‘Bootlegging thought’ through sounds

Following my last post, and in preparation for what will be a significant amount of engagement work with the DEMAND Centre (more on that later), today I have been catching up on some recent academic experiments with audio. As Les Back argues in a podcast on the Goldsmiths University site, podcasting provides a very different mode of engagement than the tradition of university lectures, where students are expected to learn passively and silently from someone with a clear authority over them. While podcasts still engage aurally, they aren’t as easily controlled – and here he quotes Dizzy Gillespie:

You can’t steal a gift… and if you can hear it you can have it.

Part of the value of podcasting then is that it can’t be controlled, and as such it can become mobile more easily. This gives the medium a political potential for “bootlegging though and insight” as Back suggests, as students take others’ voices for a walk and can perhaps as a result engage differently. Given the fact that prominent researchers like Doreen Massey have discussed how their own ideas often germinate while walking, I think there is considerable potential in this portability of academic voices.

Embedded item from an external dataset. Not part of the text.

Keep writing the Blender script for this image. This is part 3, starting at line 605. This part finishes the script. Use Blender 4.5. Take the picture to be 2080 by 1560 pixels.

One project that has been exploring this potential is Phillip Vannini and Jonathan Taggart’s recent project on off-grid lifestyles in Canada. While touring the country and speaking with people about their off-grid lives, the pair have been producing short soundbites on their very interesting soundcloud stream. Some are curated around topics like how and why people live off grid, but others just present snippets of participant’s voices: talking about how they deal with an excess of hot water or about a stove that they love. I think these soundbites are exciting because they not only provide a glimpse into people’s lives that is much more vibrant and immediate than what is often available through writing, but they also quite valuably eliminate the filter that can appear and cut public audiences off from academic research. The voices are a gift – perhaps the beginning of a conversation, or even a way to bootleg skills of self-sustainability. Regardless, I think Vannini and Taggart show that there are a lot of possibilities for exploring these audio engagements.

I can’t wait to discover more examples of how people are already giving and receiving through sound-based research and research-based sound.